Wang’s promotion to the Politburo Standing Committee is a token of political risk-taking, given his earlier commitment to ‘new authoritarianism’, a high-stakes trade-off in which civil rights are suppressed today in exchange for a pledge of a ‘modernised’ and in some sense ‘democratic’ political order eventually, according to David Kelly, Research Director at China Policy, a Beijing-based research and advisory company, and a Visiting Professor at Peking University.

CPC members have strengthened their consciousness of ideology, of the bigger picture, of adhering to the leadership of the Central Committee with Xi as the core, and of keeping their actions and thoughts in line with the Central Committee. The Party has boosted confidence in the path, theory, system and culture of socialism with Chinese characteristics, Wang said.

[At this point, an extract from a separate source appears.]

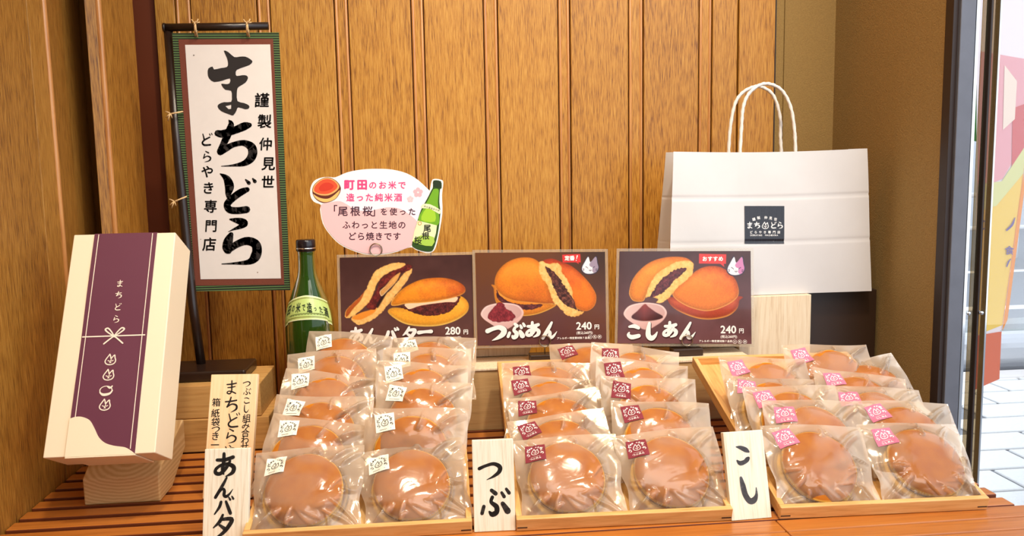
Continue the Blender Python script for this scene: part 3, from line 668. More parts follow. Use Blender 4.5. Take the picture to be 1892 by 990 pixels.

President Xi Jinping’s vow to maintain an open Chinese internet was dismissed by political commentators on Monday as posturing, as state media swung into action to defend the Great Firewall of government censorship, RFA reports.

“Actually, there are a number of contradictory phrases in today’s China, including the ‘people’s democratic dictatorship’ and ‘democratic centralism’,” said Bruce Lui, senior journalism lecturer at Hong Kong’s Baptist University. “Cyber-sovereignty doesn’t just mean the Chinese internet; it also means anything on the internet outside China that impinges on China’s sovereignty and security,” he said. “This could include the use of methods that are considered mainstream, as well as non-mainstream methods.”

China’s insistence on internet sovereignty reflects ideological differences with the West, analysts suggest.

“The West must wake up to the fact that China has the right to choose its own political system,” said the Global Times newspaper, which has close links to Communist Party mouthpiece the People’s Daily.. “It is hard to reach a consensus over the divergence between China and the West when it comes to their systems and ideologies,” it added.

Behind the façade of authoritarianism, however, the leadership may be anxious about “managing the Chinese people,” said Columbia’s Nathan.

“In China there’s a volcano underneath that can come out at any time, that’s my sense of it,” the analyst said, citing public dissatisfaction over government handling of natural and man-made disasters. “There seems to be an underlying layer of anger.”

While few in number, feminist activists and human rights lawyers are seen as “sparking this anger,” and are promptly arrested because of their potential impact on the party’s rule, Nathan added.